_DATA PROVIDED_.
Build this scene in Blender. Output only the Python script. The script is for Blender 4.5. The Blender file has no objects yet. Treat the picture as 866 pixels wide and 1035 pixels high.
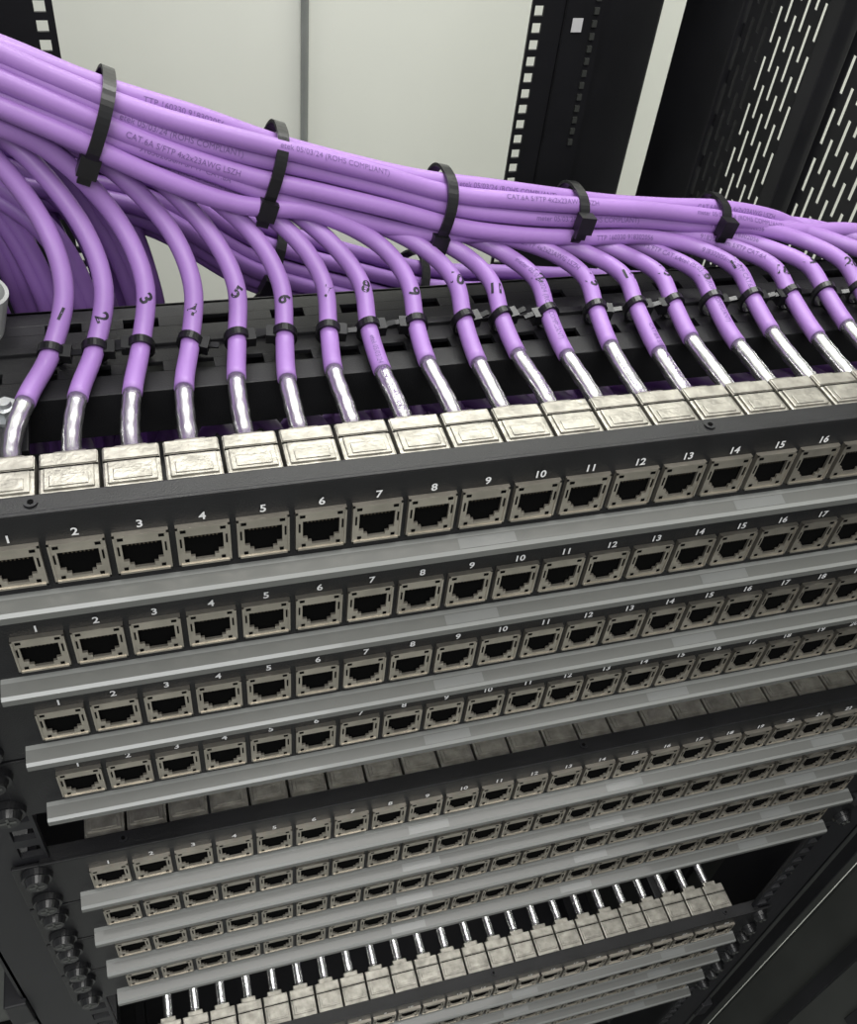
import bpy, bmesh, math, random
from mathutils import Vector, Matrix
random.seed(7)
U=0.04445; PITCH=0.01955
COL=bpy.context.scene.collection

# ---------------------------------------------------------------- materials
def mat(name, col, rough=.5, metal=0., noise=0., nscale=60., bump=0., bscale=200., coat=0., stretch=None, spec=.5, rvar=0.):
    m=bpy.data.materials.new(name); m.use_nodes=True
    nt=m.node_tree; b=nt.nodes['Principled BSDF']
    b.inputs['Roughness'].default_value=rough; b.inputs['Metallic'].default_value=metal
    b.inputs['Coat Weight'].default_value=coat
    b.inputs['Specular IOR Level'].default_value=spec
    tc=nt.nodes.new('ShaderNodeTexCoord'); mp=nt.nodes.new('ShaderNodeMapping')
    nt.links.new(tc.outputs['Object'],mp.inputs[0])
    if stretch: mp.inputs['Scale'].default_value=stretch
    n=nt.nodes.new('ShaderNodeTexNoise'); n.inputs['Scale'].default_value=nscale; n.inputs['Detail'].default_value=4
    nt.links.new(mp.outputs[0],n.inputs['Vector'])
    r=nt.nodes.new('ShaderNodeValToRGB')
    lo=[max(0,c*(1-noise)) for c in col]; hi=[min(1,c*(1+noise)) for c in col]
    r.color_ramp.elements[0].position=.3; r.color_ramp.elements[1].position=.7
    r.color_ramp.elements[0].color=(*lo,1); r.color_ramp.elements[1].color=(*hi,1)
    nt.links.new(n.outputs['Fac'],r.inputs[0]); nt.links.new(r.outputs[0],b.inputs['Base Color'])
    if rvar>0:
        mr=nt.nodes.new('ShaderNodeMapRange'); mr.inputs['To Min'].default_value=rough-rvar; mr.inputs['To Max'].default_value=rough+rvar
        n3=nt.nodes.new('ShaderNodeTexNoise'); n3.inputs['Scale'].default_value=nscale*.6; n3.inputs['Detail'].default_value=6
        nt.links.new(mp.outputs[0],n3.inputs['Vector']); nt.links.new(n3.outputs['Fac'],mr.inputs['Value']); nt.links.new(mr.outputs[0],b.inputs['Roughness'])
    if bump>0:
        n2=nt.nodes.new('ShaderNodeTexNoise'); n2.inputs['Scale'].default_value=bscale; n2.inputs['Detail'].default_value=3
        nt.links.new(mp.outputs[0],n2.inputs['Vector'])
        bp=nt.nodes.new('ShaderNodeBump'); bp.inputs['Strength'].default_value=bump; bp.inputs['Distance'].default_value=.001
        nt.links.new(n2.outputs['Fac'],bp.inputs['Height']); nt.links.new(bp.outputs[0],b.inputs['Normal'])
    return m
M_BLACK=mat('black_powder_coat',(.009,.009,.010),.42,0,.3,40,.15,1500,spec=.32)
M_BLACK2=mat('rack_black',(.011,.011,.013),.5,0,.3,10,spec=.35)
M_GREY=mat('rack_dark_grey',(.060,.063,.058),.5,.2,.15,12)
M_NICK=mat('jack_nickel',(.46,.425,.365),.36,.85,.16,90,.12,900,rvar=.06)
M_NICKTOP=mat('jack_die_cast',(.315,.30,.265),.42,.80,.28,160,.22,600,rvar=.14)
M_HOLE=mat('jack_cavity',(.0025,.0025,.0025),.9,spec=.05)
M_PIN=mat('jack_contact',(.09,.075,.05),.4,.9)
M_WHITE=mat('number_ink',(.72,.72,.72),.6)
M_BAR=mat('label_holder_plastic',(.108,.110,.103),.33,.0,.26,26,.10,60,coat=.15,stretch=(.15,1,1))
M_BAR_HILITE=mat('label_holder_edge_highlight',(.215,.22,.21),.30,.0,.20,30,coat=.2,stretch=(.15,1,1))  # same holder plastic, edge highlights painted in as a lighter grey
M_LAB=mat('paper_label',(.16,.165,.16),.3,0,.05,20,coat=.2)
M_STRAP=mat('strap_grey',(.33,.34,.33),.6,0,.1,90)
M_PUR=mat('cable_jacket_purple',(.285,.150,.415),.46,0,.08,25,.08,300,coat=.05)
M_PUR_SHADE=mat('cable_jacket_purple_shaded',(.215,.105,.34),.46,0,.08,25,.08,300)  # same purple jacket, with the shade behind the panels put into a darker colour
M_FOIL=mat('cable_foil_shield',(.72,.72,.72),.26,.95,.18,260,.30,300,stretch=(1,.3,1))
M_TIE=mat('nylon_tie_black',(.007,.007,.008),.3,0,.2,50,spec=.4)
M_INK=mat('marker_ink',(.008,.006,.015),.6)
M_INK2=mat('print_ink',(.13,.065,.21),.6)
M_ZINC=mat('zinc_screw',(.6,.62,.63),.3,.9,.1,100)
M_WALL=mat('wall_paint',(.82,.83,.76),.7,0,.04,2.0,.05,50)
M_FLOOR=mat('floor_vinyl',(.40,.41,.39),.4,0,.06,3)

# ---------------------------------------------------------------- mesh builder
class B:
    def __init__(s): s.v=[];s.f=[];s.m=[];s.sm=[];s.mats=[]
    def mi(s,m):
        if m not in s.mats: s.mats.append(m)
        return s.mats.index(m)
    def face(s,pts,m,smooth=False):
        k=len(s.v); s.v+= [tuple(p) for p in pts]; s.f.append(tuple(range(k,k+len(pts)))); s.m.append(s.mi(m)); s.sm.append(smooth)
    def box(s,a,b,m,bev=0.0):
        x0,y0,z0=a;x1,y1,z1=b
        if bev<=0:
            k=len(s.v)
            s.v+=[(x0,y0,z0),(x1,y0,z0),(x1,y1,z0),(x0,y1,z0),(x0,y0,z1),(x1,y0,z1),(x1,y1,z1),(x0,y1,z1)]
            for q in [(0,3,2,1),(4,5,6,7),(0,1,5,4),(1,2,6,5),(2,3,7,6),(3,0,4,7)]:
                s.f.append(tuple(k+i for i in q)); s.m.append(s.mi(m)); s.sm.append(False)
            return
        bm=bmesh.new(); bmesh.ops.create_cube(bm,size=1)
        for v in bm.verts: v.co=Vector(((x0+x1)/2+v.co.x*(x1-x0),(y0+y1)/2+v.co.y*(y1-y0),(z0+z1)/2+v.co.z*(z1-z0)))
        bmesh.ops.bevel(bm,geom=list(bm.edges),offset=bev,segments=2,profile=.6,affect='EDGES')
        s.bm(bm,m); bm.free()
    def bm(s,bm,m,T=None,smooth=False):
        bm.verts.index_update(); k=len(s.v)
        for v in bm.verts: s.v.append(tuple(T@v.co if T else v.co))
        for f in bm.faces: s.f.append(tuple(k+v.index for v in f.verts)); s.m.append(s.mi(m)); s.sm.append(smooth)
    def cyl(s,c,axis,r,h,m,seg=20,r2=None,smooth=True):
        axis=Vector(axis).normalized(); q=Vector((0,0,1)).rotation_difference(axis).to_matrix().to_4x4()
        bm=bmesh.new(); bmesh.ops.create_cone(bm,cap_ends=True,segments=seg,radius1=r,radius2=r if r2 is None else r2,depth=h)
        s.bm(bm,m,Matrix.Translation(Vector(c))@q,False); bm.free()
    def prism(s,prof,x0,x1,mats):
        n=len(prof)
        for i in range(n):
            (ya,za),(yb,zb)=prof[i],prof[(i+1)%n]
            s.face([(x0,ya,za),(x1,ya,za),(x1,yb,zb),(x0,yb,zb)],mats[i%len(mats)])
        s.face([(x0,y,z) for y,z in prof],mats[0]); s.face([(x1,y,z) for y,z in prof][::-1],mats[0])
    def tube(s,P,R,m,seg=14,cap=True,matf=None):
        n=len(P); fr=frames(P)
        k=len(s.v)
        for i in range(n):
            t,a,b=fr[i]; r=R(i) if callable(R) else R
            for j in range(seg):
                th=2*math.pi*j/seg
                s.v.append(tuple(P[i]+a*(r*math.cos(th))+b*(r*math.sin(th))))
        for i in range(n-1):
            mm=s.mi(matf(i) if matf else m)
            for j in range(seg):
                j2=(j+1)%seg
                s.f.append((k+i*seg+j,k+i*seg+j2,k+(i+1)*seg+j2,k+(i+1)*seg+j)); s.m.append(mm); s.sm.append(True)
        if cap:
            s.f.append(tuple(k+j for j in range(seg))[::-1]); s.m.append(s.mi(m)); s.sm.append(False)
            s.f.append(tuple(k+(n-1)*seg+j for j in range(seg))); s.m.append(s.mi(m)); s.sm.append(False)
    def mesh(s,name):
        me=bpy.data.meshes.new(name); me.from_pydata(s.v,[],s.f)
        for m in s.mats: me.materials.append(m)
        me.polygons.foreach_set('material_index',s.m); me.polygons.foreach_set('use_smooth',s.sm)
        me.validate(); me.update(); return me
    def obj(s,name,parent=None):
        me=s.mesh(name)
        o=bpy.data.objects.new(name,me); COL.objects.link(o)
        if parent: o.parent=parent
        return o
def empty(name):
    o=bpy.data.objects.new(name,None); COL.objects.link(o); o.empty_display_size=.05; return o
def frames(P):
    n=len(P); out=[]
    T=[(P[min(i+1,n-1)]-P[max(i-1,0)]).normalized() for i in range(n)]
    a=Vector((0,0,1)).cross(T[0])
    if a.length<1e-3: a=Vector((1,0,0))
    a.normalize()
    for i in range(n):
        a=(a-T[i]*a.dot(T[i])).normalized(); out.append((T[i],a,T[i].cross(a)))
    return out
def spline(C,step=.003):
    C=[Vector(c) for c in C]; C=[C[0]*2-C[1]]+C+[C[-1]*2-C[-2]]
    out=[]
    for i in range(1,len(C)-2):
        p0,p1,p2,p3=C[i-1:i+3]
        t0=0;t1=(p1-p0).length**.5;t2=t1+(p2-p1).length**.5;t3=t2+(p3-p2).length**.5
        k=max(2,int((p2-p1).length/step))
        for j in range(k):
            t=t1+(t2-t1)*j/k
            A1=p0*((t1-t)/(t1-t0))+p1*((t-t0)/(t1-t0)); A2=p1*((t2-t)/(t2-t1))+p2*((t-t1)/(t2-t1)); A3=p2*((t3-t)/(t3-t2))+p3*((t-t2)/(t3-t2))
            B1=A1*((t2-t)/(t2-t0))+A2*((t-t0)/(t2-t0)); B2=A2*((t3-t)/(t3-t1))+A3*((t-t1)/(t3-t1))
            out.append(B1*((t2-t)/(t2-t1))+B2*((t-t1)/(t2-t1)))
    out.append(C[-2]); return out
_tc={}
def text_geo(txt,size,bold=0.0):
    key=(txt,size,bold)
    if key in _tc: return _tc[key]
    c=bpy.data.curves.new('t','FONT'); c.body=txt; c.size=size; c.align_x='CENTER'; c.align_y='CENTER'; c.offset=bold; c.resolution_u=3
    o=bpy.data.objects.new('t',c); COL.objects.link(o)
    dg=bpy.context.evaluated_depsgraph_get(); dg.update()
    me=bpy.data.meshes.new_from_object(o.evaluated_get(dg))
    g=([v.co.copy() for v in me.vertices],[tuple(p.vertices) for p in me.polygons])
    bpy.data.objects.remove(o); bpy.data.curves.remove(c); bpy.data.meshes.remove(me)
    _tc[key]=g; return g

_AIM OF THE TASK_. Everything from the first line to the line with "COL=bpy.context.scene.collection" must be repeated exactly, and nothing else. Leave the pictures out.

_OUTPUT FOR THIS EXERCISE_.
Build this scene in Blender. Output only the Python script. The script is for Blender 4.5. The Blender file has no objects yet. Treat the picture as 866 pixels wide and 1035 pixels high.
import bpy, bmesh, math, random
from mathutils import Vector, Matrix
random.seed(7)
U=0.04445; PITCH=0.01955
COL=bpy.context.scene.collection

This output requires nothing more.